SUPPLIED MATERIAL:

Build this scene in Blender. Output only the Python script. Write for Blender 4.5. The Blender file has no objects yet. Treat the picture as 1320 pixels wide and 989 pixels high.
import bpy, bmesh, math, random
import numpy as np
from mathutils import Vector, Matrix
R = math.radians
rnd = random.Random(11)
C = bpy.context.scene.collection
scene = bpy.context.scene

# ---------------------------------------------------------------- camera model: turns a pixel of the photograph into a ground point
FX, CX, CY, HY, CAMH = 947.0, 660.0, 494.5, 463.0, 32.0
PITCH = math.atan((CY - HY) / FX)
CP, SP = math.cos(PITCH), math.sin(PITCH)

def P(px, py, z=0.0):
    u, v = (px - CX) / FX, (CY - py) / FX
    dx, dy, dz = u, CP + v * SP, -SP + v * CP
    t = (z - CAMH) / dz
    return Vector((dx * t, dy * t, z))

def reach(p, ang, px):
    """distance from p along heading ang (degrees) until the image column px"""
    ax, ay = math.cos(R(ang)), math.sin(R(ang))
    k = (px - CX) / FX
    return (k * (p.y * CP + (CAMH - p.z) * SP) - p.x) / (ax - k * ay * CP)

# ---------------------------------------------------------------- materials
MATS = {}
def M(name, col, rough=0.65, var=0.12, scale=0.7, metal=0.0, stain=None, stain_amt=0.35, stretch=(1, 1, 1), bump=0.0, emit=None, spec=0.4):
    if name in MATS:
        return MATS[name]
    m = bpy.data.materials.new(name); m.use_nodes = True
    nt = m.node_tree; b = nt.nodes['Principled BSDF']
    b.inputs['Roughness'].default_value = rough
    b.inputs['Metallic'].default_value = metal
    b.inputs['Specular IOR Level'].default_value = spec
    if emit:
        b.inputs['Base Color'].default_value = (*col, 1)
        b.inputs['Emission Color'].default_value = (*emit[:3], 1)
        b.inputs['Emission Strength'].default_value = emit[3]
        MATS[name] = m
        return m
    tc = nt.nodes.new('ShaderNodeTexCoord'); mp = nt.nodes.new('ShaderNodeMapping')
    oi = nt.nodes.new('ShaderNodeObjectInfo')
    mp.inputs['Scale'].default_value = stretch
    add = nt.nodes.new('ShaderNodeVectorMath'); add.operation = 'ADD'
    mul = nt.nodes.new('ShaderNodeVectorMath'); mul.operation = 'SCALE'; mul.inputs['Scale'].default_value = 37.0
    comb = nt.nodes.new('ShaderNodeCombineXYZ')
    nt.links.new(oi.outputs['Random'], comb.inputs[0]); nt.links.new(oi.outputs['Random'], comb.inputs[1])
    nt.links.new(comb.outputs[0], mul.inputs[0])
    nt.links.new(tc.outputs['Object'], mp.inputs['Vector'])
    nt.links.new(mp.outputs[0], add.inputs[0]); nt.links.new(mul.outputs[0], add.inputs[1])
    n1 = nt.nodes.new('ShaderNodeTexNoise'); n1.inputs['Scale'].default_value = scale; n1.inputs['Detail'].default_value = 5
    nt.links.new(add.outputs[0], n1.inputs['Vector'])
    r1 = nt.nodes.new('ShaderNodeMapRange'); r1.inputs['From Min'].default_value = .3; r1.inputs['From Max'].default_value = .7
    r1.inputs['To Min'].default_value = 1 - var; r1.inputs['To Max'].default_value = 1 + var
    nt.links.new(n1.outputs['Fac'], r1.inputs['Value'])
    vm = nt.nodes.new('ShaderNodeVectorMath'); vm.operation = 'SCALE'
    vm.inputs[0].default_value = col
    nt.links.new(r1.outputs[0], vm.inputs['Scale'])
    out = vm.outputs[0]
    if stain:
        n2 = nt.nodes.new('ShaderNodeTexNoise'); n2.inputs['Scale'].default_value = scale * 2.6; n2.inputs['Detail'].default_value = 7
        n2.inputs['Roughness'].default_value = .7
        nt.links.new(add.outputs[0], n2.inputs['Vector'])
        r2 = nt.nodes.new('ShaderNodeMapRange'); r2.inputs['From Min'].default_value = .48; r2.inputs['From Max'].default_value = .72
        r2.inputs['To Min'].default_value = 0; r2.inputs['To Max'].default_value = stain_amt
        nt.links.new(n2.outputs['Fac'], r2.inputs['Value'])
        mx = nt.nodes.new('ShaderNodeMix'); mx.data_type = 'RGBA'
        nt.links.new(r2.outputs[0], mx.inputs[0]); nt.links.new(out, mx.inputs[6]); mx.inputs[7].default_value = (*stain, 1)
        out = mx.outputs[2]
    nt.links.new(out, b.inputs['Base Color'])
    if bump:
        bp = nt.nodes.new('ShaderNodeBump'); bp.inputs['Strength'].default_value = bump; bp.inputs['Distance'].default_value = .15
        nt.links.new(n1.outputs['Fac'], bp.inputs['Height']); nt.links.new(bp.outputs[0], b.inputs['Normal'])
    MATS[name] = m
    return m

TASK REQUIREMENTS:
Every line of the material must be returned exactly as it appears.

RIGHT ANSWER:
Build this scene in Blender. Output only the Python script. Write for Blender 4.5. The Blender file has no objects yet. Treat the picture as 1320 pixels wide and 989 pixels high.
import bpy, bmesh, math, random
import numpy as np
from mathutils import Vector, Matrix
R = math.radians
rnd = random.Random(11)
C = bpy.context.scene.collection
scene = bpy.context.scene

# ---------------------------------------------------------------- camera model: turns a pixel of the photograph into a ground point
FX, CX, CY, HY, CAMH = 947.0, 660.0, 494.5, 463.0, 32.0
PITCH = math.atan((CY - HY) / FX)
CP, SP = math.cos(PITCH), math.sin(PITCH)

def P(px, py, z=0.0):
    u, v = (px - CX) / FX, (CY - py) / FX
    dx, dy, dz = u, CP + v * SP, -SP + v * CP
    t = (z - CAMH) / dz
    return Vector((dx * t, dy * t, z))

def reach(p, ang, px):
    """distance from p along heading ang (degrees) until the image column px"""
    ax, ay = math.cos(R(ang)), math.sin(R(ang))
    k = (px - CX) / FX
    return (k * (p.y * CP + (CAMH - p.z) * SP) - p.x) / (ax - k * ay * CP)

# ---------------------------------------------------------------- materials
MATS = {}
def M(name, col, rough=0.65, var=0.12, scale=0.7, metal=0.0, stain=None, stain_amt=0.35, stretch=(1, 1, 1), bump=0.0, emit=None, spec=0.4):
    if name in MATS:
        return MATS[name]
    m = bpy.data.materials.new(name); m.use_nodes = True
    nt = m.node_tree; b = nt.nodes['Principled BSDF']
    b.inputs['Roughness'].default_value = rough
    b.inputs['Metallic'].default_value = metal
    b.inputs['Specular IOR Level'].default_value = spec
    if emit:
        b.inputs['Base Color'].default_value = (*col, 1)
        b.inputs['Emission Color'].default_value = (*emit[:3], 1)
        b.inputs['Emission Strength'].default_value = emit[3]
        MATS[name] = m
        return m
    tc = nt.nodes.new('ShaderNodeTexCoord'); mp = nt.nodes.new('ShaderNodeMapping')
    oi = nt.nodes.new('ShaderNodeObjectInfo')
    mp.inputs['Scale'].default_value = stretch
    add = nt.nodes.new('ShaderNodeVectorMath'); add.operation = 'ADD'
    mul = nt.nodes.new('ShaderNodeVectorMath'); mul.operation = 'SCALE'; mul.inputs['Scale'].default_value = 37.0
    comb = nt.nodes.new('ShaderNodeCombineXYZ')
    nt.links.new(oi.outputs['Random'], comb.inputs[0]); nt.links.new(oi.outputs['Random'], comb.inputs[1])
    nt.links.new(comb.outputs[0], mul.inputs[0])
    nt.links.new(tc.outputs['Object'], mp.inputs['Vector'])
    nt.links.new(mp.outputs[0], add.inputs[0]); nt.links.new(mul.outputs[0], add.inputs[1])
    n1 = nt.nodes.new('ShaderNodeTexNoise'); n1.inputs['Scale'].default_value = scale; n1.inputs['Detail'].default_value = 5
    nt.links.new(add.outputs[0], n1.inputs['Vector'])
    r1 = nt.nodes.new('ShaderNodeMapRange'); r1.inputs['From Min'].default_value = .3; r1.inputs['From Max'].default_value = .7
    r1.inputs['To Min'].default_value = 1 - var; r1.inputs['To Max'].default_value = 1 + var
    nt.links.new(n1.outputs['Fac'], r1.inputs['Value'])
    vm = nt.nodes.new('ShaderNodeVectorMath'); vm.operation = 'SCALE'
    vm.inputs[0].default_value = col
    nt.links.new(r1.outputs[0], vm.inputs['Scale'])
    out = vm.outputs[0]
    if stain:
        n2 = nt.nodes.new('ShaderNodeTexNoise'); n2.inputs['Scale'].default_value = scale * 2.6; n2.inputs['Detail'].default_value = 7
        n2.inputs['Roughness'].default_value = .7
        nt.links.new(add.outputs[0], n2.inputs['Vector'])
        r2 = nt.nodes.new('ShaderNodeMapRange'); r2.inputs['From Min'].default_value = .48; r2.inputs['From Max'].default_value = .72
        r2.inputs['To Min'].default_value = 0; r2.inputs['To Max'].default_value = stain_amt
        nt.links.new(n2.outputs['Fac'], r2.inputs['Value'])
        mx = nt.nodes.new('ShaderNodeMix'); mx.data_type = 'RGBA'
        nt.links.new(r2.outputs[0], mx.inputs[0]); nt.links.new(out, mx.inputs[6]); mx.inputs[7].default_value = (*stain, 1)
        out = mx.outputs[2]
    nt.links.new(out, b.inputs['Base Color'])
    if bump:
        bp = nt.nodes.new('ShaderNodeBump'); bp.inputs['Strength'].default_value = bump; bp.inputs['Distance'].default_value = .15
        nt.links.new(n1.outputs['Fac'], bp.inputs['Height']); nt.links.new(bp.outputs[0], b.inputs['Normal'])
    MATS[name] = m
    return m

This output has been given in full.